You thought it was over? That Marvin Gaye’s kids would simply need to sit by a mailbox and wait for a check for $7.4 million to arrive? Nope. Nuh uh. It doesn’t work like that.
It’s the return of Robin Thicke! The fight is on for Pharell! After all, $7.4 million is a lot of cash, in fact, nearly all the cash the duo made over the track after the record industry got its cut. (Both made around $5 million apiece for the song’s efforts.) So they’re taking this back to court.
Said Reuters:
Recording stars Robin Thicke and Pharrell Williams will contest the $7.4 million jury verdict that found they plagiarized Motown soul great Marvin Gaye in creating their hit single “Blurred Lines,” the duo’s lawyer said on Wednesday.
A day after the judgment, attorney Howard King said Thicke and Williams remained adamant that “Blurred Lines” was an original song created solely by them, adding that jurors were apparently convinced otherwise by expert testimony which should have been inadmissible.
The U.S. District Court jury in Los Angeles sided with Gaye’s heirs on Tuesday in finding that parts of his 1977 hit “Got to Give it Up” were lifted by Thicke and Williams for their 2013 R&B chart-topper.
For industry insiders, the case going back to court might actually be a good thing. Several music and legal critics have pointed out that the verdict sets a dangerous precedent for an industry that is constantly borrowing and being influenced by the previous work of others. “Blurred Lines” was clearly influenced by the Marvin Gaye hit, but it wasn’t a beat-for-beat rip. Critics argue being influenced by another work and using it in your own is part of art. Why should music be treated differently than a filmmaker recreating shots made famous by Martin Scorsese or Spike Lee (Quentin Tarantino’s entire movie career is made of homages to B-filmmakers), or a painter who’s style is influenced by Picasso or Georgia O’Keefe?

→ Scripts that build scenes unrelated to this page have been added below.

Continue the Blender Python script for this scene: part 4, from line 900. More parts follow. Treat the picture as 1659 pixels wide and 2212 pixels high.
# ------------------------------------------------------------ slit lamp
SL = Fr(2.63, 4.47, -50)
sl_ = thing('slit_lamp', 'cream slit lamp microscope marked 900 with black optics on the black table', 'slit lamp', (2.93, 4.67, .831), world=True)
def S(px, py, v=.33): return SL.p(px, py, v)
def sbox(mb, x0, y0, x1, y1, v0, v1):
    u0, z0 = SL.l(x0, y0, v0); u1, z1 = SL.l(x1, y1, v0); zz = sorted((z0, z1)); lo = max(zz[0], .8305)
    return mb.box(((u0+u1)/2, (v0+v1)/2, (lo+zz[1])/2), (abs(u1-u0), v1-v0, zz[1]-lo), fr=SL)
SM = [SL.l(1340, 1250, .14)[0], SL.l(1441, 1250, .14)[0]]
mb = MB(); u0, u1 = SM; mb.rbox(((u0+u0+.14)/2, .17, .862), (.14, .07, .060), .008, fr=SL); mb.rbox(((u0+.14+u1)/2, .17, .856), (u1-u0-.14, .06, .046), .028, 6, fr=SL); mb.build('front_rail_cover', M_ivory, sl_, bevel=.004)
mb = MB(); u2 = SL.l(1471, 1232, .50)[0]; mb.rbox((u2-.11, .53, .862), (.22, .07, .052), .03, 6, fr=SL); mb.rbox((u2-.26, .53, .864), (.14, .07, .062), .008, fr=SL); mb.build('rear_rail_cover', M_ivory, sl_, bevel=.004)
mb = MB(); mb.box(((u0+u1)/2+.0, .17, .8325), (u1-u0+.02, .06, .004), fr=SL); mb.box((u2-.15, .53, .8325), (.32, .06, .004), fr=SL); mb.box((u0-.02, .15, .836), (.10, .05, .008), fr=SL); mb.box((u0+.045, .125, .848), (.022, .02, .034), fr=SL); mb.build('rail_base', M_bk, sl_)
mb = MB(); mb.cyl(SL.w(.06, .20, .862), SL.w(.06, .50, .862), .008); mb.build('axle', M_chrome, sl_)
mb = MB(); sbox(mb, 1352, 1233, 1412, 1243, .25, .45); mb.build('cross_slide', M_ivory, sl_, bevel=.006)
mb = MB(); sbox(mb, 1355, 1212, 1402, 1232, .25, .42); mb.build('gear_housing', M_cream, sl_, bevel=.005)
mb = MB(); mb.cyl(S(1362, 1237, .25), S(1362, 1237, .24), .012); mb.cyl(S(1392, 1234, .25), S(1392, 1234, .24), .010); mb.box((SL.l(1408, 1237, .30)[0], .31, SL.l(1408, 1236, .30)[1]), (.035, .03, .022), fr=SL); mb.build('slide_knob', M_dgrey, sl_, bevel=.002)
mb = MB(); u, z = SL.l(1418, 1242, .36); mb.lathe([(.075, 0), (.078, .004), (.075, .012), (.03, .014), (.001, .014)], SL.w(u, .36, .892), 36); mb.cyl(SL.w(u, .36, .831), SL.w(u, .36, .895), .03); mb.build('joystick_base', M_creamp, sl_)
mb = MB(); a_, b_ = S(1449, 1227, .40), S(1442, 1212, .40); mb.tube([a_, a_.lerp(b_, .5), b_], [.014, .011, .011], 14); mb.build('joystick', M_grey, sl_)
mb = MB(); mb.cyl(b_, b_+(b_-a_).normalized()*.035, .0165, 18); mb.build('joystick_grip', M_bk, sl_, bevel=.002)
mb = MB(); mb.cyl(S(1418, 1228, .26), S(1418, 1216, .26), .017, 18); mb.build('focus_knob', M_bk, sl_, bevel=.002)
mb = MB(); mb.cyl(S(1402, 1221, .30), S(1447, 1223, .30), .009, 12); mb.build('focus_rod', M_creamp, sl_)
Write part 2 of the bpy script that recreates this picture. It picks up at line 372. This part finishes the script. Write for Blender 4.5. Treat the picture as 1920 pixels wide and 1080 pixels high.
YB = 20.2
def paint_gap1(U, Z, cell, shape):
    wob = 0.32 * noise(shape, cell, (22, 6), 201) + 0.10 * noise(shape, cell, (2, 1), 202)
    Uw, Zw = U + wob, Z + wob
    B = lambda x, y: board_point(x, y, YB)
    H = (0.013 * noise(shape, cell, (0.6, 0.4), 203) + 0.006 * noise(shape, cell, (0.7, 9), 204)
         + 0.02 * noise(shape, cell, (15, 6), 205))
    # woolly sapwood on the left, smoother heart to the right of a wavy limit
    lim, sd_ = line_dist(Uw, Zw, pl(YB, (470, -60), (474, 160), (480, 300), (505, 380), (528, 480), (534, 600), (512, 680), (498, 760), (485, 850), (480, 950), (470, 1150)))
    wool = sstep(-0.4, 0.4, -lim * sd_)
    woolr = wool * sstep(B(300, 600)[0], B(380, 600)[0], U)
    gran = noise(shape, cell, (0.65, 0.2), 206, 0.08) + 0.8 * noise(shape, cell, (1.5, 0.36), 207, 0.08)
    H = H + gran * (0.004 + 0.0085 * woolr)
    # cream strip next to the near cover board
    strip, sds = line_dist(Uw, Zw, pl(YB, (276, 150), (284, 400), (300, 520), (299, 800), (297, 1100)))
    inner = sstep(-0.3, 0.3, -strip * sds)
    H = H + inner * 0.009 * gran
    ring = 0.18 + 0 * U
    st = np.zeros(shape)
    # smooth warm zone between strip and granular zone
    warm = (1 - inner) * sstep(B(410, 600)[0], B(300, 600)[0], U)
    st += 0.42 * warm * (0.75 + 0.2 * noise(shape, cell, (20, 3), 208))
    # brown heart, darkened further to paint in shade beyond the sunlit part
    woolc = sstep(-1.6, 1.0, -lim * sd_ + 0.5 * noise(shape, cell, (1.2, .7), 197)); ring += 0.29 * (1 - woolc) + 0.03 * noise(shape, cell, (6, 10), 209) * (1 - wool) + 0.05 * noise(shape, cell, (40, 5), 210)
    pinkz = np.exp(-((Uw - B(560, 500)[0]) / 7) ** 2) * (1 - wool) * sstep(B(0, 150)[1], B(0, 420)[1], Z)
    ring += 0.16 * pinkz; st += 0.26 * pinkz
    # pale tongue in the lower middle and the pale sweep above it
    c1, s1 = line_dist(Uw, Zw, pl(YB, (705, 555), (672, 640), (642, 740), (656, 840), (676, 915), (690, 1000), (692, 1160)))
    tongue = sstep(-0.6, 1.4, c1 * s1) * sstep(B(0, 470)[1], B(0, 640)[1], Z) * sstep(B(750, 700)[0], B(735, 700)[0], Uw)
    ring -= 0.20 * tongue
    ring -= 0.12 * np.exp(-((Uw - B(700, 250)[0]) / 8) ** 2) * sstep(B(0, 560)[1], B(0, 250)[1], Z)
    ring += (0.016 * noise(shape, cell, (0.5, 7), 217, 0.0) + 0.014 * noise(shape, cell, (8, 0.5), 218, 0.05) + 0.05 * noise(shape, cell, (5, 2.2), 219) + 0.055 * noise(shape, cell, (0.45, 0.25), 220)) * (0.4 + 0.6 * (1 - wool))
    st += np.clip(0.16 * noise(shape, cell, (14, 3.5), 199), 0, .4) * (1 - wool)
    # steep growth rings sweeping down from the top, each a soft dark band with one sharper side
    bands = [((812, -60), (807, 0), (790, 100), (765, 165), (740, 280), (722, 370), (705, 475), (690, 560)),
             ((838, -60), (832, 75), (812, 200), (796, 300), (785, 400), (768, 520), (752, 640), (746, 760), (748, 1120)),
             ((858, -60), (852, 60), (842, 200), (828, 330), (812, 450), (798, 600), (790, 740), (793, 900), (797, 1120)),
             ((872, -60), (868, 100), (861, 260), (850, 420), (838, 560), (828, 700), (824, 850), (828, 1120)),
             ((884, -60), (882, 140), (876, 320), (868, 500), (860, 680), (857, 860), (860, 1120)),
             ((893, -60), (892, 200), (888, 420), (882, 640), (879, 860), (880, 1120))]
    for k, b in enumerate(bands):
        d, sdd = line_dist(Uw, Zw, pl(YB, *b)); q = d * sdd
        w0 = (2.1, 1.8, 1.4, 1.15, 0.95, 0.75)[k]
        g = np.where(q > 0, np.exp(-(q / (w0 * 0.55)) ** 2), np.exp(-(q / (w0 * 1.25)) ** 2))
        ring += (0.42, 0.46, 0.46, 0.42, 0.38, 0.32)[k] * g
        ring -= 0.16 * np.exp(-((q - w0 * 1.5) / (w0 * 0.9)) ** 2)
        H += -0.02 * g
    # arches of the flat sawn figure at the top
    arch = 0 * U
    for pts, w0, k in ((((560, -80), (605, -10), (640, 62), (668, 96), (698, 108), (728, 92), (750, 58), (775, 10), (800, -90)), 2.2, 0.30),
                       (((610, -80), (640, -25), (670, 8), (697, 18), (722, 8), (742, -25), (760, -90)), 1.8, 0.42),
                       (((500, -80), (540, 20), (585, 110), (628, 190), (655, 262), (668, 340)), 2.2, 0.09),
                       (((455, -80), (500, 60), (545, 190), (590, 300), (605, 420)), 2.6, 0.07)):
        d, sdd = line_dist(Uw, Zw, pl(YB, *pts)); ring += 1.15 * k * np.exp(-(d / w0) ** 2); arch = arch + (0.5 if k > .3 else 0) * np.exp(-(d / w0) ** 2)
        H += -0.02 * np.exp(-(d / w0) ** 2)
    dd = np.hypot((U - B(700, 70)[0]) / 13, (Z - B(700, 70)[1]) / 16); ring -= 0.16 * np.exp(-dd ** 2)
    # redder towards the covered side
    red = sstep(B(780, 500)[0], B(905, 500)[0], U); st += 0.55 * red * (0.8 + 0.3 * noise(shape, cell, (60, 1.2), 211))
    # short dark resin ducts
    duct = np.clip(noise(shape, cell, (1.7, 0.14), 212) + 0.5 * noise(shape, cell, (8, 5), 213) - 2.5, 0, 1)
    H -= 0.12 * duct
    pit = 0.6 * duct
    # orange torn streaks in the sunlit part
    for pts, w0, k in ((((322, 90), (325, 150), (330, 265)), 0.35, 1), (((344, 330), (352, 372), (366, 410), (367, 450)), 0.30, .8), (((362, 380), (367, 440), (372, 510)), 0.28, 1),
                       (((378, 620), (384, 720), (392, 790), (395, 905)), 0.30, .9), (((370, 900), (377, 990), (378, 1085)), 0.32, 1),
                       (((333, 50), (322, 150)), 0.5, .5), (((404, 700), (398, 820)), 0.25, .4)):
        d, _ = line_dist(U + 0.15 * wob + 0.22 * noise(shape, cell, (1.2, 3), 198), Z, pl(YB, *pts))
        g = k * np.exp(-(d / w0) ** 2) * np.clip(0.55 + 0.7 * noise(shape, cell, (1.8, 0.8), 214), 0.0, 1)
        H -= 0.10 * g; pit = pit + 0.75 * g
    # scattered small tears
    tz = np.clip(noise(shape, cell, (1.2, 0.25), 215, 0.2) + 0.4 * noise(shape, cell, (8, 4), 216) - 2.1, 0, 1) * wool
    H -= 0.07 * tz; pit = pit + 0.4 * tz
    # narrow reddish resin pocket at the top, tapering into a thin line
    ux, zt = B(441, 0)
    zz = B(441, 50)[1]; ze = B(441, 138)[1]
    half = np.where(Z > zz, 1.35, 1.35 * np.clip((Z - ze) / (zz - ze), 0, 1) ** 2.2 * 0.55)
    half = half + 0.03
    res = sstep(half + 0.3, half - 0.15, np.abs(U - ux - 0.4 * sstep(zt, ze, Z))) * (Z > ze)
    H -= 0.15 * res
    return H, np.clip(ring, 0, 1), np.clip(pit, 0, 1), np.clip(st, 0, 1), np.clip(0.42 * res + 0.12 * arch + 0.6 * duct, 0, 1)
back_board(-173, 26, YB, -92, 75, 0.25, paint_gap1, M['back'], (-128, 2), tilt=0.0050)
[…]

With such vague parameters to sue, will everyone in music start suing everyone now, asks The Washington Post’s Style Blog:
(W)hile “Blurred Lines” might lack imagination, Thick and Williams ultimately only seem guilty of stealing a vibe.
And if vibes are now considered intellectual property, let us swiftly prepare for every idiom of popular music to go crashing into juridical oblivion. Because music is a continuum of ungovernable hybridity, a dialogue between generations where the aesthetic inheritance gets handed down and passed around in every direction. To try and adjudicate influence seems as impossible as it does insane. Is that the precedent being set here?